“We’ve got to do something”: the Ron Howard movie that offered refunds to anyone who walked out
Although he clearly doesn’t have a cynical bone in his body, even Ron Howard must have been concerned that one of the riskiest release strategies imaginable could have blown up in his face.
Not to sound too cynical, but knowing how some of the world works, if a theatre chain offered a money-back guarantee to anyone who’d paid for a ticket to see one of his movies but decided to leave before the end credits, you’d imagine quite a few folk would abandon ship just to save a few pennies.
Then again, it was a Hail Mary to begin with, since the only reason it was introduced was to try and encourage people to see it in the first place, with the film falling drastically short of expectations at the box office, although potentially making even less money doesn’t make a huge amount of fiscal sense.
Having won a pair of Academy Awards for ‘Best Picture’ and ‘Best Director’ for A Beautiful Mind, which also claimed prizes for ‘Best Supporting Actress’ and ‘Best Adapted Screenplay’ from eight nominations and comfortably cleared $300 million in ticket sales, Howard was within his rights to assume that lightning would strike twice.
After cleansing his palate with his first, and still only, western, The Missing, the filmmaker reunited with Russell Crowe for another period-set drama that had ‘awards bait’ written all over it. Cinderella Man wasn’t necessarily a flop, but with a hefty $88 million budget to recoup, it was far from massively profitable.
A slow start in cinemas emboldened AMC to pull out a promotional tactic that it hadn’t used since Julia Roberts’ Mystic Pizza was released 17 years previously, offering refunds to any disgruntled customers. “We felt it was getting lost and we needed to bring more attention to it,” a spokesperson explained.

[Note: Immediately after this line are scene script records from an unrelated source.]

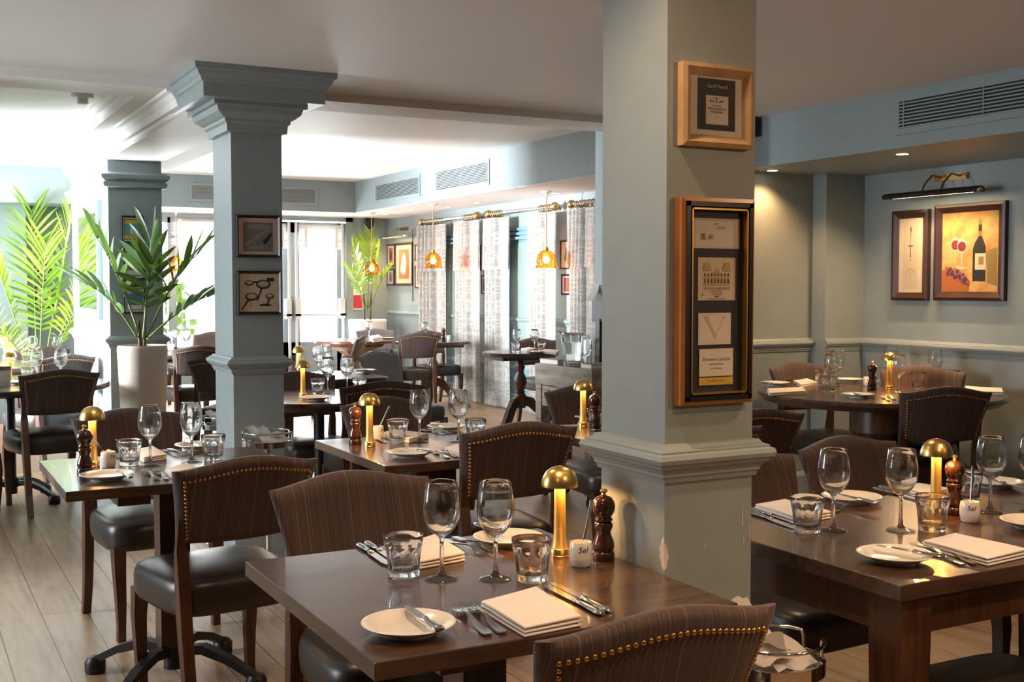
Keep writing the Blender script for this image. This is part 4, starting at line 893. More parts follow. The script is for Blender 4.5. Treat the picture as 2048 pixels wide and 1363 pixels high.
X = lambda q: (q-.5)*W2
Z = lambda q: (.5-q)*H2
art = [([(X(0), Z(1)), (X(.5), Z(1)), (X(.52), Z(.86)), (X(.3), Z(.70)), (X(0), Z(.72))], rustp), ([(X(.78), Z(.5)), (X(.98), Z(.45)), (X(.98), Z(.92)), (X(.82), Z(.88))], olive), (disc(X(.28), Z(.13), W2*.09, H2*.06), lf), (disc(X(.12), Z(.16), W2*.07, H2*.07), lf), (disc(X(.9), Z(.09), W2*.07, H2*.06), lf)]
for gx, gz in ((.25, .40), (.365, .42)):
    art += [(disc(X(gx), Z(gz), W2*.085, H2*.085), gl), (disc(X(gx), Z(gz+.01), W2*.075, H2*.062), wn), (quad(X(gx-.008), Z(gz+.27), X(gx+.008), Z(gz+.07)), gl), (disc(X(gx), Z(gz+.28), W2*.085, H2*.014), gl)]
art += [([(X(.56), Z(.86)), (X(.78), Z(.86)), (X(.78), Z(.45)), (X(.75), Z(.38)), (X(.715), Z(.32)), (X(.71), Z(.12)), (X(.655), Z(.12)), (X(.65), Z(.32)), (X(.60), Z(.38)), (X(.56), Z(.46))], bot), (quad(X(.60), Z(.72), X(.785), Z(.52)), gl), (quad(X(.66), Z(.66), X(.75), Z(.56)), olive), (quad(X(.65), Z(.31), X(.715), Z(.25)), rustp), (quad(X(.66), Z(.17), X(.706), Z(.10)), olive), (disc(X(.22), Z(.66), W2*.06, H2*.04), lf)]
for k in range(34):
    q = k/33; art.append((disc(X(.12+.36*q+random.uniform(-.03, .03)), Z(.74+.10*q+random.uniform(-.055, .05)), W2*.026, n=10), gr if k % 3 else flat('print_grape_light', (.30, .09, .12))))
picture('dark framed painting of a wine bottle, two glasses and grapes in the alcove', 'pictures in the alcove', (XA, cy, cz), -PI/2, w, h, .052, M['brownframe'], bg, art, .03)
# right wall of the bright bay
def wallpic(label, u0, v0, u1, v1, fw, fm, a, b, board=white_, edge=None):
    cy, cz, w, h = ypix(u0, v0, u1, v1, XW)
    art = [(quad(-w*.3, -h*.34, w*.3, h*.34), a), (disc(0, 0, w*.14, h*.25), b), (disc(-w*.12, -h*.1, w*.08, h*.12), b)]
    return picture(label, 'pictures on the curtain wall', (XW, cy, cz), -PI/2, w, h, fw, fm, board, art, .02, edge=edge)
wallpic('small black framed picture of forks, upper left beside the bright picture', 776, 489, 791, 532, .02, M['blackframe'], orange_, dark_)
wallpic('small black framed picture below the forks picture', 776, 538, 790, 570, .02, M['blackframe'], mid_, brown_)
wallpic('large brown framed orange picture under the far picture lamp', 792, 486, 827, 571, .035, M['brownframe'], orange_, white_, M['cream'])
wallpic('grey framed picture right of the large orange one, behind the curtain edge, upper', 832, 489, 846, 521, .02, M['blackframe'], white_, grey_)
wallpic('grey framed picture right of the large orange one, behind the curtain edge, lower', 832, 532, 846, 576, .02, M['blackframe'], mid_, grey_)
wallpic('brown framed picture between the curtain pairs, upper one', 963, 489, 977, 541, .02, M['brownframe'], M['cream'], orange_)
wallpic('dark framed picture between the curtain pairs, lower one', 965, 550, 977, 588, .02, M['blackframe'], red_, dark_)
wallpic('framed corkscrew print beside the fourth curtain, upper one', 1123, 480, 1147, 538, .02, M['brownframe'], M['cream'], teal_)
wallpic('framed red photograph beside the fourth curtain, lower one', 1125, 548, 1147, 590, .022, M['blackframe'], red_, brown_)
# left bay end wall
for (u0, v0, u1, v1), lb in (((74, 527, 101, 562), 'wooden framed pink print behind the left palm, upper one'), ((70, 572, 108, 616), 'wooden framed print behind the left palm, lower one')):
    cx, cz, w, h = pixrect(u0, v0, u1, v1, YL)
    picture(lb, 'pictures behind the left palm', (cx, YL, cz), 0, w, h, .02, M['brownframe'], white_, [(quad(-w*.25, -h*.3, w*.25, h*.3), mid_ if v0 > 550 else flat('print_pink', (.5, .25, .24))), (disc(0, 0, w*.1, h*.15), brown_)], .018)
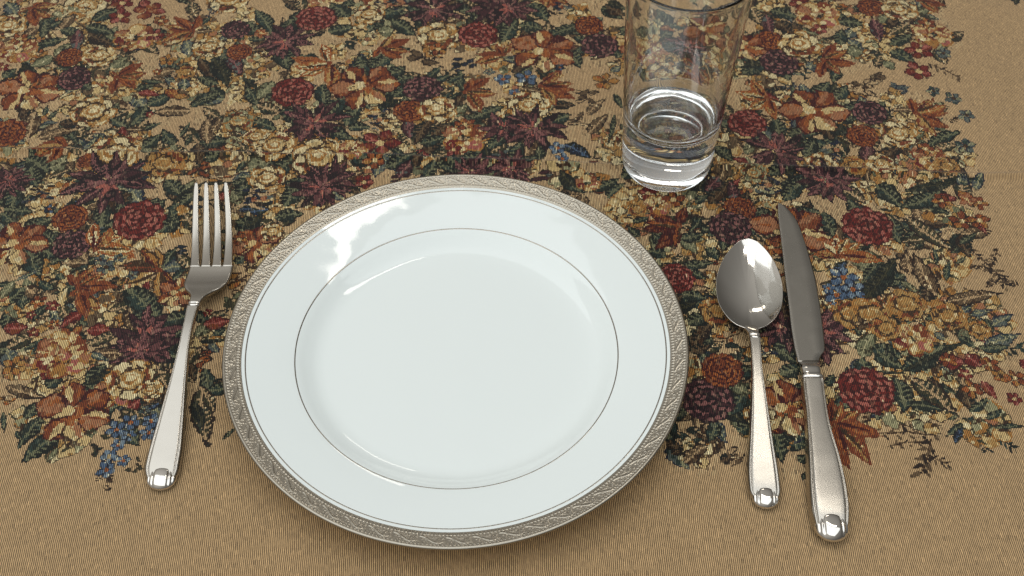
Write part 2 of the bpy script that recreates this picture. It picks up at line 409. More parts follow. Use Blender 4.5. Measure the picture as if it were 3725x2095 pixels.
block(1800, 0, .4831, """
dah 110 60 165;leaf 60 300 160 160 48 d;leaf 290 20 385 140 44 t;leaf 180 180 350 215 44 d;tangle 490 50 95;pop 360 370 200 0.3
car 710 180 95 rust;car 790 330 125 plum;leaf 420 250 620 170 42 d;leaf 600 260 690 320 32 d;leaf 540 360 630 480 44 d;leaf 840 40 965 105 44 b;leaf 850 10 950 60 30 k
flo 240 570 75 l;flo 60 590 60 l;flo 150 690 45 l;flo 490 490 40 n;lily 340 640 480 530 550 620 560 720 440 770 560 660
flo 830 610 85 g;leaf 870 530 940 490 24 y;rose 260 790 115;leaf 690 870 810 760 30 w;leaf 700 1010 830 880 36 w;leaf 900 860 860 1050 16 d
dah 290 960 205;leaf 0 1080 125 980 44 t;flo 470 1110 60 l;flo 510 1190 50 l;leaf 520 1080 690 1170 44 n;spr 730 1200 880 1050 80 o
dah 120 1260 160;bits 740 1290 110 u;leaf 510 1330 650 1430 42 d;leaf 720 1425 910 1345 36 d;leaf 1660 1100 1770 1200 40 d;leaf 900 700 960 800 20 d
dah 1480 330 170;pop 1620 200 160 1.0;leaf 1500 330 1640 370 40 d;lily 1540 500 1430 600 1640 620 1560 660 1440 430;sage 1200 200 140;peach 1100 380 120;rose 1250 560 110
flo 1330 900 70 n;leaf 1200 860 1300 950 30 d;leaf 1420 900 1540 960 40 d;bits 1300 1010 130 n;car 1500 1080 90 red;bits 1150 1200 150 w;leaf 1000 500 1080 620 40 d;pop 1450 1250 130 .2
bits 680 700 110 w;bits 60 480 80 n;bits 620 900 90 w;bits 400 1290 120 p;rose 1000 1050 80;leaf 640 1430 770 1335 42 d;leaf 600 1400 510 1290 38 k;bits 820 1400 110 u;peach 700 1370 70
""")
block(2700, 0, .4830, """
sage 130 70 140;leaf 210 70 395 125 48 d;leaf 180 110 200 250 36 p;leaf 250 150 370 245 46 b;leaf 370 170 435 240 28 b
flo 430 20 80 r;peach 570 120 125;flo 580 225 60 r;bits 800 60 110 g;car 970 70 95 rust;leaf 900 195 720 170 44 d
rose 1180 90 95;leaf 1270 110 1390 80 40 s;lily 1320 10 1500 45 1450 95 1420 -20;leaf 1090 160 1190 250 46 b;leaf 980 160 1030 300 40 p;leaf 1100 275 1240 190 30 o;leaf 1110 345 1250 280 38 d
sage 1000 350 200;leaf 790 400 900 390 50 s;leaf 1060 500 1130 480 40 s;leaf 740 345 750 240 40 d;leaf 1110 390 1275 465 46 d
peach 1430 280 115;flo 1390 190 65 u;flo 1330 390 90 r;flo 1330 540 95 r;flo 1510 410 55 y;flo 1440 690 50 y;flo 1590 740 60 y;flo 1690 870 62 y;flo 1680 1095 66 y
spr 1390 480 1640 590 60 w;car 200 300 100 rust;car 280 460 130 plum;pop 20 340 130 0.5;rose 430 330 110;leaf 490 390 600 310 40 s
lily 610 450 690 350 760 400 820 480 710 540 590 560;leaf 0 560 150 450 55 d;leaf 10 480 130 490 40 k;bits 850 640 140 g;bits 1000 640 130 w;bits 1180 660 90 y
spr 470 600 520 420 70 t;leaf 520 720 640 620 46 t;leaf 700 745 780 655 42 t;lily 190 740 30 740 60 810 90 620 320 795 240 870 -10 700 gd
pop 540 830 205 0.8;sage 570 900 80;car 960 840 115 plum;car 910 1015 105 rust;leaf 740 850 890 760 40 t;leaf 760 900 860 890 30 d
spr 1120 890 1120 690 70 t;lily 1310 850 1420 760 1510 850 1520 940 1440 990 1270 760 1500 800;car 40 930 130 red
leaf 250 880 280 1050 44 d;leaf 340 1010 545 1000 44 d;leaf 640 960 820 995 46 k;leaf 480 1185 545 1060 44 d;rose 1180 1000 105;leaf 1250 1040 1360 990 42 s
leaf 1400 1085 1615 1000 42 d;leaf 1450 1110 1605 1090 36 o;dah 250 1130 205;tangle 700 1120 100;leaf 960 1080 950 1215 42 p;leaf 1030 1185 1160 1110 46 b;leaf 1200 1100 1240 1160 28 b
peach 1420 1190 105;flo 1380 1110 65 u;rose 600 1230 85;rose 850 1240 80 g;rose 1050 1230 80;rose 1540 1250 80 g;leaf 190 1310 335 1265 36 d;bits 1700 1230 70 y
dah 640 1350 195;tangle 180 1390 95;leaf 310 1440 435 1355 46 t;leaf 1010 1380 1160 1445 44 d;leaf 1220 1430 1580 1365 28 k;leaf 1620 1320 1700 1375 26 y;leaf 1760 1430 1800 1320 28 y
bits 1260 1330 100 u;bits 1440 1290 110 g;bits 1000 1310 90 g;spr 1560 920 1640 880 40 w;bits 1370 560 60 w;sage 60 1260 90;bits 420 1260 90 c;bits 330 660 90 y;leaf 1420 980 1500 900 20 y
""")
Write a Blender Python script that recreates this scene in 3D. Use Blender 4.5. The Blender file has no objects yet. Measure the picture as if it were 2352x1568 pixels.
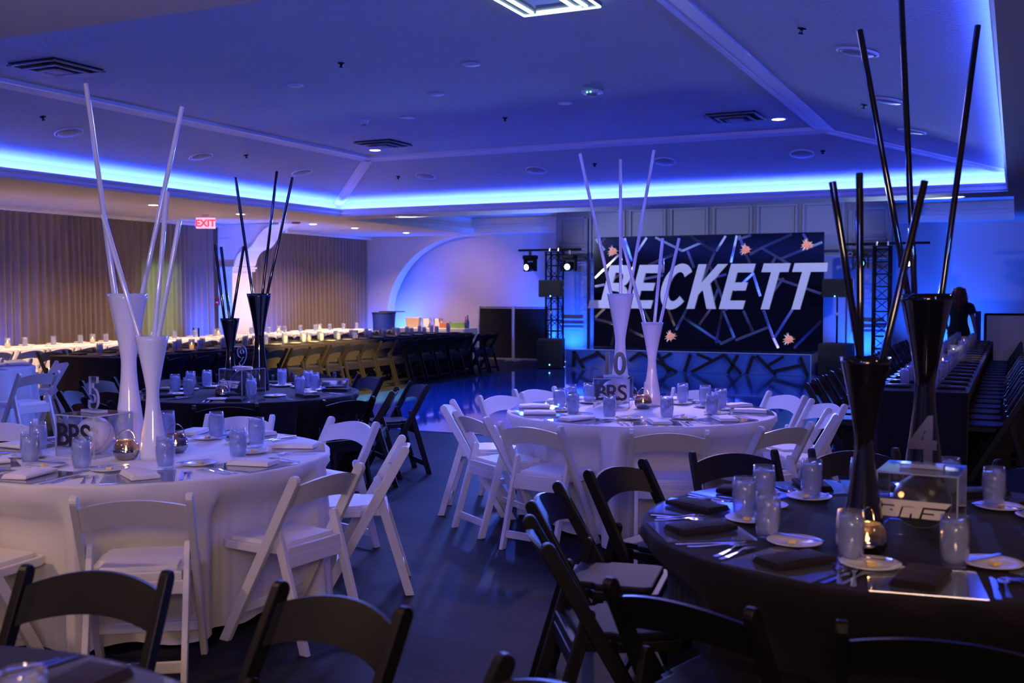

As for Universal, the picture’s domestic distributor, the studio didn’t sound entirely enthused. “They were always were vocal about how much they loved the movie, and they said, ‘We’ve got to do something to stimulate people to go,'” Nikki Rocco said. “I give them lots of ‘attaboys’ for being so bold.”
For reasons that remain unexplained more than 20 years later, AMC was oddly determined to transform Cinderella Man into a Cinderella story, urging punters “to focus attention on what is a beautiful film that deserves an audience, but just hasn’t gotten one.”
Did it work? Yes and no. According to the theatre chain, only a dozen or so people asked for refunds, so it wasn’t a total disaster. On the other hand, it only opened in fourth place and barely squeaked past $60 million in the United States, so it wasn’t enough to save Howard’s movie from commercial disappointment.